As a budding entrepreneur, it’s important to remember that starting a business comes with challenges. Among the many you’ll encounter, the most challenging ones are those that arise at the starting phase. Depending on the kind of business you’re about to start, a substantial amount for capital is necessary. And, if you don’t have enough savings to cover the capital for your business, then you’re going to have to look around for other alternative sources.

While raising money for capital investment may seem challenging, you can think of it as a worthwhile pursuit. If you work hard enough to turn your business into a profit-earning asset, eventually in the future, you’ll have more than enough to raise a return on your investment. But you need to start by looking for these capital funding sources.

With that said, here are three alternative ways to raise capital for your business:

 

  1. Bridging Loan

A bridging loan is one of the best short-term loans for entrepreneurs who intend to raise enough capital for their business. As its name suggests, it’s a financial bridge to cover any expenses at the time of business application and property acquisition. This is especially helpful if the mortgage and other long-term loan applications haven’t been approved yet.

Here are reasons why you should consider applying for a bridging loan:

  • It can help you fund a new property purchase. Some entrepreneurs prefer to buy their own business property first so they won’t have to rent. This is especially the case for those who are starting a big business. A bridging loan is one of the options you can use for funding the purchase of a new property.
  • It’s great for funding renovations. If your new property requires renovation, a bridging loan is great for this purpose. Bridging loans can be arranged quickly, so it can fill up the short-term funding gap before a traditional mortgage can be secured for the business.
  • It can help you survive the delays of mortgage applications. Even if you may have your documents ready, there are still instances when you may experience delays in your mortgage applications. The amount you can get from the bridging loan can cover the dead air or period between the purchase of the property and the mortgage approval.

Like any other type of loan, however, bridging loans are also influenced by factors like interest, cost of acquisition, and inflation.

 

  1. Crowdfunding

As its name suggests, with crowdfunding, people will fund the money you need for your startup capital, rather than a bank or one to two investors. Once you receive the funds you need to fuel your business venture, you can launch your project immediately. Most of these crowdfunding campaigns happen over the Internet, as there are now many apps and websites solely for crowdfunding.

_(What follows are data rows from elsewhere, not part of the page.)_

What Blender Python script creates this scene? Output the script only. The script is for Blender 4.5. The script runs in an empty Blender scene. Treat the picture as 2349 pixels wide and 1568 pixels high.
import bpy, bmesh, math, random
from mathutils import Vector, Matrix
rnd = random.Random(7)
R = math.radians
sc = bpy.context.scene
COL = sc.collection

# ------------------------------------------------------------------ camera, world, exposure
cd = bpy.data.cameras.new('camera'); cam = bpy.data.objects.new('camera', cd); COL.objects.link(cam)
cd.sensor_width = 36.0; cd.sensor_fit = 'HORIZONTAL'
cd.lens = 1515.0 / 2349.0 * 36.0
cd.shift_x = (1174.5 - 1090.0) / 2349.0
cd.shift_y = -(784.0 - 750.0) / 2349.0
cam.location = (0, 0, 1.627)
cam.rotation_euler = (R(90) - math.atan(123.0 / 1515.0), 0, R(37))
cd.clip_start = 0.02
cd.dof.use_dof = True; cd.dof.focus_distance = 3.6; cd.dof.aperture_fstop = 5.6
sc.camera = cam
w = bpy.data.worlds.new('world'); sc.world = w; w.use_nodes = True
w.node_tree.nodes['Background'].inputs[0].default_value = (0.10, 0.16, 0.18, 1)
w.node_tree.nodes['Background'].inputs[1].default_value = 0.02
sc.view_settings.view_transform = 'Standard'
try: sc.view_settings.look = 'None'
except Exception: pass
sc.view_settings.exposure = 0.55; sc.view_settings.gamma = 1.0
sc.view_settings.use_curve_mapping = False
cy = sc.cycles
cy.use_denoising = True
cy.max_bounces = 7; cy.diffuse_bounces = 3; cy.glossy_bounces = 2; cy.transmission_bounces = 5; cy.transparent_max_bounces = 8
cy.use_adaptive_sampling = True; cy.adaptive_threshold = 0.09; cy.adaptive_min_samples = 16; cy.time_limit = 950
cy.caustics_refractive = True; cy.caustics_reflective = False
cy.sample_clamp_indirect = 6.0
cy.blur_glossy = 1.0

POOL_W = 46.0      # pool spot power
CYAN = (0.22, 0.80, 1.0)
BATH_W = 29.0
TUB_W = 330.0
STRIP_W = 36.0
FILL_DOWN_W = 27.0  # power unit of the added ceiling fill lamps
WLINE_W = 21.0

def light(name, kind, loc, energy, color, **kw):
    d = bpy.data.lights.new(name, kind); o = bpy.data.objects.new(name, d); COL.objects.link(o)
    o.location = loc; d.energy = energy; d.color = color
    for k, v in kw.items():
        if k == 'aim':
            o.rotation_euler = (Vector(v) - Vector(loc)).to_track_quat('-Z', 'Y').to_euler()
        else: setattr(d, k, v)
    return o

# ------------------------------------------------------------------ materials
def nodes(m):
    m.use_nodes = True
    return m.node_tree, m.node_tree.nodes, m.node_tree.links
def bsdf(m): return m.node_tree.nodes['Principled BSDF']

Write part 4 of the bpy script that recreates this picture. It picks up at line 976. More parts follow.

Generally, funds earned from crowdfunding can come in the forms of donations, equity, debt and rewards.

The biggest challenge with crowdfunding, however, is convincing potential backers and sponsors that your business is worth funding. While success may not always be guaranteed, it’s still worth a try, even if it means getting a smaller amount than expected.

 

  1. Bootstrapping

Bootstrapping work for entrepreneurs who already have an existing business or money saved up, with capital to use for a new business they intend to start. Essentially, this involves stretching resources and finances, to be able to maximize purchasing power. Many investors recommend bootstrapping to be the first choice of capitalization funding for many businesses, as it’s also the safest. You’re not indebted to any institution, and you have full control over your finances.

But, if your current finances are already stretched out, bootstrapping can also be a lot more challenging. Here are some tips to smoothen out the bootstrapping process for you:

  • Research your market and competition, just so you can ensure that you have a target market for your business, and that all your financial efforts won’t simply end down the drain.
  • Create buzz early on, so you can speed up your return-on-investment period. Even when you haven’t launched your products yet, create teasers and other marketing ads just to create some noise about your product’s arrival.

 

Conclusion

In an ideal world, an entrepreneur like yourself will have enough finances and capital for the materialization of their business pursuits. But this isn’t always the case. Unless you’re extremely financially stable or you’ve been left with a grand inheritance, you’ll be in the same situation as other starting entrepreneurs who need to find other options to finance their business’ needed capital. The choices above are some of the best alternative options. With each having its respective pros and cons, the final decision is up to you as you’ll need to consider your needs and preferences.